▸ Source material:
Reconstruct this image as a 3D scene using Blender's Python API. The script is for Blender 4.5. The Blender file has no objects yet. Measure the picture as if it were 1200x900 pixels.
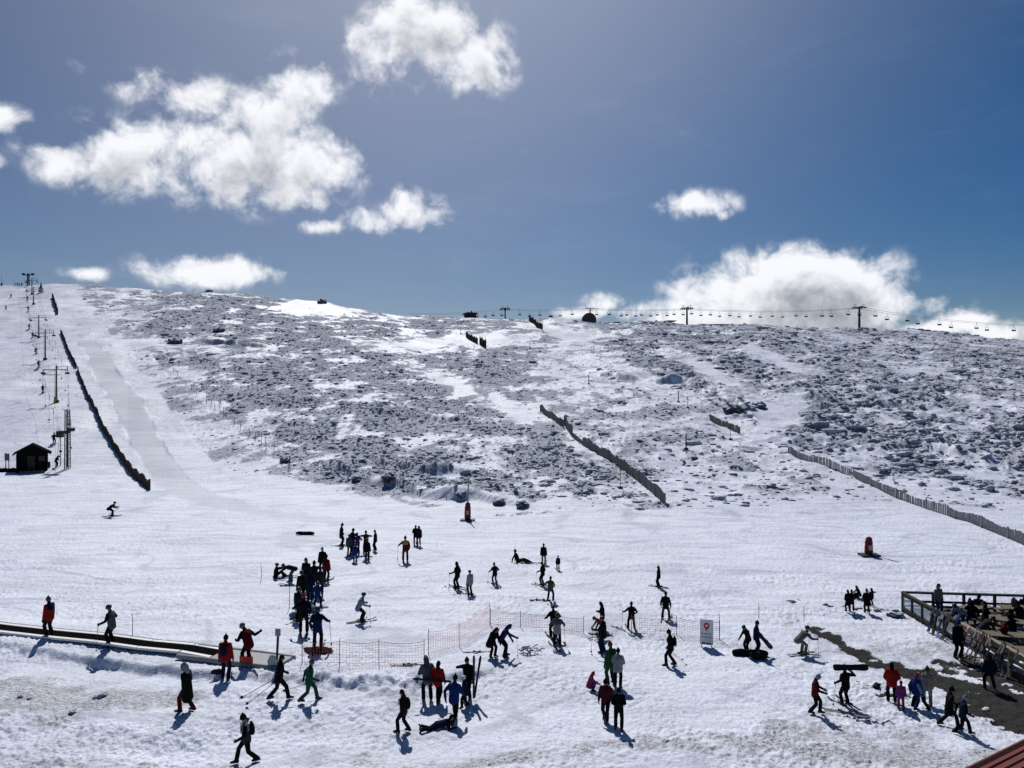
import bpy, bmesh, math, random
import numpy as np
from mathutils import Vector, Matrix, Quaternion

random.seed(7)
RNG = np.random.default_rng(7)
scene = bpy.context.scene
COL = scene.collection
R = math.radians

# ------------------------------------------------------------------ camera
CH = 12.3                       # the photographer stands on an upper terrace
F = 900.0                       # focal length in pixels of a 1200 px wide frame
cam_d = bpy.data.cameras.new('camera')
cam_d.sensor_width = 36.0
cam_d.lens = 36.0 * F / 1200.0
cam_d.clip_start = 0.1
cam_d.clip_end = 20000
cam = bpy.data.objects.new('camera', cam_d)
cam.location = (0, 0, CH)
cam.rotation_euler = (R(90), 0, 0)
COL.objects.link(cam)
scene.camera = cam

# ------------------------------------------------------------------ sun, sky, exposure
SUN_AZ, SUN_EL = R(-11.0), R(47.0)          # azimuth from +Y towards +X
SUN_DIR = Vector((math.sin(SUN_AZ) * math.cos(SUN_EL), math.cos(SUN_AZ) * math.cos(SUN_EL), math.sin(SUN_EL)))
sun_d = bpy.data.lights.new('sun', 'SUN')
sun_d.energy = 5.0
sun_d.angle = R(0.53)
sun_d.color = (1.0, 0.965, 0.92)
sun = bpy.data.objects.new('sun', sun_d)
sun.rotation_euler = SUN_DIR.to_track_quat('Z', 'Y').to_euler()
sun.location = (0, 60, 80)
COL.objects.link(sun)

vs = scene.view_settings
scene.display_settings.display_device = 'sRGB'
vs.view_transform = 'Standard'
vs.look = 'None'
vs.gamma = 1.0
vs.use_curve_mapping = False
vs.exposure = -0.27

scene.render.engine = 'CYCLES'
scene.cycles.max_bounces = 5
scene.cycles.diffuse_bounces = 3
scene.cycles.glossy_bounces = 2
scene.cycles.transparent_max_bounces = 8
scene.cycles.use_denoising = False
scene.cycles.caustics_reflective = False
scene.cycles.caustics_refractive = False

SKY_STRENGTH = 0.05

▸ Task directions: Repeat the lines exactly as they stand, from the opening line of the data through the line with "from mathutils import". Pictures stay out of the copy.

▸ Solved problem:
Reconstruct this image as a 3D scene using Blender's Python API. The script is for Blender 4.5. The Blender file has no objects yet. Measure the picture as if it were 1200x900 pixels.
import bpy, bmesh, math, random
import numpy as np
from mathutils import Vector, Matrix, Quaternion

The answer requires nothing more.